:: SOURCE MATERIAL ::
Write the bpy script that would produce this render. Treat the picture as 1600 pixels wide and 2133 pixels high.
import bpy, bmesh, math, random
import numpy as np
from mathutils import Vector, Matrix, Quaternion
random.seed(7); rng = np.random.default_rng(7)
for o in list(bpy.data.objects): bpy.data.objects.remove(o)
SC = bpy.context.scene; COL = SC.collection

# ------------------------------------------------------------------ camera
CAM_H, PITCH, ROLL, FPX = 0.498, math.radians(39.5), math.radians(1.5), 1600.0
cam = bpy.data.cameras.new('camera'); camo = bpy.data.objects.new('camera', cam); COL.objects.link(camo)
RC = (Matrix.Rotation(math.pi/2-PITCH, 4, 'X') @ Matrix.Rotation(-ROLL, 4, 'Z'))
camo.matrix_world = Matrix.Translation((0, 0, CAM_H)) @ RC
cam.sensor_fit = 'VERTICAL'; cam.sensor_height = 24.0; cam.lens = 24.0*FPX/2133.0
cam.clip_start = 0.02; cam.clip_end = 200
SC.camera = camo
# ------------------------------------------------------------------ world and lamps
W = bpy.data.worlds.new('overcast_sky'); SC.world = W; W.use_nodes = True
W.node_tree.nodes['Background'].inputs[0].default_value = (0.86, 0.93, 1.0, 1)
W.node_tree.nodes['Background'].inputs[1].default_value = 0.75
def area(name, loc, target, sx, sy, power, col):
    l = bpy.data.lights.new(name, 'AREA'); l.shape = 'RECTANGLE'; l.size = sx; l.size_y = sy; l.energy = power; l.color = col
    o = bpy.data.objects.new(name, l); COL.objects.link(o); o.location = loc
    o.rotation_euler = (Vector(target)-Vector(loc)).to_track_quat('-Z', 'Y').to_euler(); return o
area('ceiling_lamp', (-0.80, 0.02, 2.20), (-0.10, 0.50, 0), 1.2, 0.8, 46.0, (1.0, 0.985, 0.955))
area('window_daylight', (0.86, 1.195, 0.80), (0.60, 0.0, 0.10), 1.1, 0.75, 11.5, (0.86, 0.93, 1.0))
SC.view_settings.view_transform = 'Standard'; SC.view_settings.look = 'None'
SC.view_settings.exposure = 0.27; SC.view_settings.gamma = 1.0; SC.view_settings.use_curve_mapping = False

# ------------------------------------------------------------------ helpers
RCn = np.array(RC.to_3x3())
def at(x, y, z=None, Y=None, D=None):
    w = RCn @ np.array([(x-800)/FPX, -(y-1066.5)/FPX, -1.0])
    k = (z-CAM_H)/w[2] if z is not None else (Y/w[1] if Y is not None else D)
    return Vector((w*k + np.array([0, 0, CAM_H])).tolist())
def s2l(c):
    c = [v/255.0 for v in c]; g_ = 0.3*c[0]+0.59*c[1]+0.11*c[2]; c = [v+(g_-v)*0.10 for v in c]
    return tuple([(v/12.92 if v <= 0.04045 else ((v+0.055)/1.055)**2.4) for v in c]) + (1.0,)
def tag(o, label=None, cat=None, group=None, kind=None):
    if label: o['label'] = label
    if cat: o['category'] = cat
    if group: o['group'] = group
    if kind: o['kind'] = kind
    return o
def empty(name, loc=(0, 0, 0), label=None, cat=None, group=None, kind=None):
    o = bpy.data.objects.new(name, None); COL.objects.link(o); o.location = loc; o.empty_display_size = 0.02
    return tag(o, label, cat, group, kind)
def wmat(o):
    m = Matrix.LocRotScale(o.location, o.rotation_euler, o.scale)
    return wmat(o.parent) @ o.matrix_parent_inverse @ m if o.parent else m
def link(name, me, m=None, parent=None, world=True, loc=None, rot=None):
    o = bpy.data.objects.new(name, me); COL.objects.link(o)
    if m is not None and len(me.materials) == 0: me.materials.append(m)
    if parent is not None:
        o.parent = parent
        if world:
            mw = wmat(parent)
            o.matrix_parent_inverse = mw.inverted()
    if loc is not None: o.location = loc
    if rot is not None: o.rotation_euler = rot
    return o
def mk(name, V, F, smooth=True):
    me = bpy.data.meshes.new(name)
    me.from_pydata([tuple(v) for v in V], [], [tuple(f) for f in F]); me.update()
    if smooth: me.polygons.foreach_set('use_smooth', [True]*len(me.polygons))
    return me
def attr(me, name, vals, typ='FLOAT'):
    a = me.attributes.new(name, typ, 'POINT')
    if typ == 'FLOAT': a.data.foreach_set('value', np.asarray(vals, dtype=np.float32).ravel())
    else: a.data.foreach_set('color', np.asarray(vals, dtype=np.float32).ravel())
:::
PROBLEM TO WORK ON: Write the listing out again, exactly as shown above.

FINISHED EXERCISE:
Write the bpy script that would produce this render. Treat the picture as 1600 pixels wide and 2133 pixels high.
import bpy, bmesh, math, random
import numpy as np
from mathutils import Vector, Matrix, Quaternion
random.seed(7); rng = np.random.default_rng(7)
for o in list(bpy.data.objects): bpy.data.objects.remove(o)
SC = bpy.context.scene; COL = SC.collection

# ------------------------------------------------------------------ camera
CAM_H, PITCH, ROLL, FPX = 0.498, math.radians(39.5), math.radians(1.5), 1600.0
cam = bpy.data.cameras.new('camera'); camo = bpy.data.objects.new('camera', cam); COL.objects.link(camo)
RC = (Matrix.Rotation(math.pi/2-PITCH, 4, 'X') @ Matrix.Rotation(-ROLL, 4, 'Z'))
camo.matrix_world = Matrix.Translation((0, 0, CAM_H)) @ RC
cam.sensor_fit = 'VERTICAL'; cam.sensor_height = 24.0; cam.lens = 24.0*FPX/2133.0
cam.clip_start = 0.02; cam.clip_end = 200
SC.camera = camo
# ------------------------------------------------------------------ world and lamps
W = bpy.data.worlds.new('overcast_sky'); SC.world = W; W.use_nodes = True
W.node_tree.nodes['Background'].inputs[0].default_value = (0.86, 0.93, 1.0, 1)
W.node_tree.nodes['Background'].inputs[1].default_value = 0.75
def area(name, loc, target, sx, sy, power, col):
    l = bpy.data.lights.new(name, 'AREA'); l.shape = 'RECTANGLE'; l.size = sx; l.size_y = sy; l.energy = power; l.color = col
    o = bpy.data.objects.new(name, l); COL.objects.link(o); o.location = loc
    o.rotation_euler = (Vector(target)-Vector(loc)).to_track_quat('-Z', 'Y').to_euler(); return o
area('ceiling_lamp', (-0.80, 0.02, 2.20), (-0.10, 0.50, 0), 1.2, 0.8, 46.0, (1.0, 0.985, 0.955))
area('window_daylight', (0.86, 1.195, 0.80), (0.60, 0.0, 0.10), 1.1, 0.75, 11.5, (0.86, 0.93, 1.0))
SC.view_settings.view_transform = 'Standard'; SC.view_settings.look = 'None'
SC.view_settings.exposure = 0.27; SC.view_settings.gamma = 1.0; SC.view_settings.use_curve_mapping = False

# ------------------------------------------------------------------ helpers
RCn = np.array(RC.to_3x3())
def at(x, y, z=None, Y=None, D=None):
    w = RCn @ np.array([(x-800)/FPX, -(y-1066.5)/FPX, -1.0])
    k = (z-CAM_H)/w[2] if z is not None else (Y/w[1] if Y is not None else D)
    return Vector((w*k + np.array([0, 0, CAM_H])).tolist())
def s2l(c):
    c = [v/255.0 for v in c]; g_ = 0.3*c[0]+0.59*c[1]+0.11*c[2]; c = [v+(g_-v)*0.10 for v in c]
    return tuple([(v/12.92 if v <= 0.04045 else ((v+0.055)/1.055)**2.4) for v in c]) + (1.0,)
def tag(o, label=None, cat=None, group=None, kind=None):
    if label: o['label'] = label
    if cat: o['category'] = cat
    if group: o['group'] = group
    if kind: o['kind'] = kind
    return o
def empty(name, loc=(0, 0, 0), label=None, cat=None, group=None, kind=None):
    o = bpy.data.objects.new(name, None); COL.objects.link(o); o.location = loc; o.empty_display_size = 0.02
    return tag(o, label, cat, group, kind)
def wmat(o):
    m = Matrix.LocRotScale(o.location, o.rotation_euler, o.scale)
    return wmat(o.parent) @ o.matrix_parent_inverse @ m if o.parent else m
def link(name, me, m=None, parent=None, world=True, loc=None, rot=None):
    o = bpy.data.objects.new(name, me); COL.objects.link(o)
    if m is not None and len(me.materials) == 0: me.materials.append(m)
    if parent is not None:
        o.parent = parent
        if world:
            mw = wmat(parent)
            o.matrix_parent_inverse = mw.inverted()
    if loc is not None: o.location = loc
    if rot is not None: o.rotation_euler = rot
    return o
def mk(name, V, F, smooth=True):
    me = bpy.data.meshes.new(name)
    me.from_pydata([tuple(v) for v in V], [], [tuple(f) for f in F]); me.update()
    if smooth: me.polygons.foreach_set('use_smooth', [True]*len(me.polygons))
    return me
def attr(me, name, vals, typ='FLOAT'):
    a = me.attributes.new(name, typ, 'POINT')
    if typ == 'FLOAT': a.data.foreach_set('value', np.asarray(vals, dtype=np.float32).ravel())
    else: a.data.foreach_set('color', np.asarray(vals, dtype=np.float32).ravel())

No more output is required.